H Ü K Ü M :Yukarıda açıklanan gerekçe ile;A) 1-6100 sayılı Hukuk Muhakemeleri Kanununun 353/1-b/2 maddesi hükmü uyarınca sigorta vekilinin istinaf kanun yoluna başvuru talebinin ESASTAN KABULÜNE,2- İtiraz Hakem Heyetinin 03/07/2017 tarih 2017/İHK- 2363 sayılı KARARININ KALDIRILMASINA,3- İstinaf başvurusunda bulunan tarafından yatırılan istinaf karar harcının istek halinde iadesine B)1- 6100 sayılı Hukuk Muhakemeleri Kanununun 353/1-b/2 maddesi hükmü uyarınca düzelterek yeniden esas hakkında kararla ; sabit olmayan başvurunun REDDİNE, 2-1 sayılı tarifenin yargı harçları başlıklı A/III/1-2. maddesi uyarınca karar ve ilam harcı alınmasına yer olmadığına, 3- Başvurulan tarafından sarf edilen başvuru giderlerinin üzerinde bırakılmasına, 4- Aleyhine başvurulan taraf kendisini vekille temsil ettirdiğinden A.A.Ü.T’nin 7 ve 5684 sayılı Yasanın 30/17. maddeleri uyarınca 3.117,60 TL vekalet ücreti başvuran taraftan alınarak aleyhine başvuran tarafa ödenmesine, Dair, gerekçeli kararın taraflara/ vekillerine tebliğinden itibaren Yargıtay ilgili Hukuk Dairesi Başkanlığına sunulmak üzere iki hafta içerisinde Dairemize yahut Dairemize gönderilmek üzere temyiz edenin bulunduğu yer bölge adliye mahkemesi hukuk dairesine veya ilk derece mahkemesine verilecek temyiz dilekçesi ile Yargıtay yolu açık olmak üzere olarak dosya üzerinde yapılan inceleme sonunda oyçokluğuyla ile karar verildi. 11/10/2019

KARŞI OY Dava ve uyuşmazlık trafik kazasından kaynaklanan destekten yoksun kalma tazminatı istemine ilişkindir.01/06/2015 tarihli ZMSS Genel Şartları, 6704 sayılı Kanun’un yürürlük tarihi olan 26/04/2016 tarihinde yürürlüğe girmiştir.
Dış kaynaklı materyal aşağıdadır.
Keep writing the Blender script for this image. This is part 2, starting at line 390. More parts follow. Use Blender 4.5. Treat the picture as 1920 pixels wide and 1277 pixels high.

Somut uyuşmazlıkta kaza tarihi 03/04/2016’dir. Bu durumda, kaza tarihinde yürürlükte bulunmayan ZMSS Genel Şartları’nın uygulanması mümkün değildir. Başka bir deyişle, davalı tarafın istinaf başvurusundaki iddia ve itirazları yerinde değildir.Bu bağlamda, Sigorta Tahkim Komisyonu İtiraz Hakem Heyetinin kararı usul ve yasaya uygun olduğundan, HMK’nın 353/1-b-1 maddesi gereğince, davalı vekilinin istinaf başvurusunun esastan reddine karar verilmesi gerektiği kanısında olduğumdan, Sayın Çoğunluğun görüşüne katılamıyorum.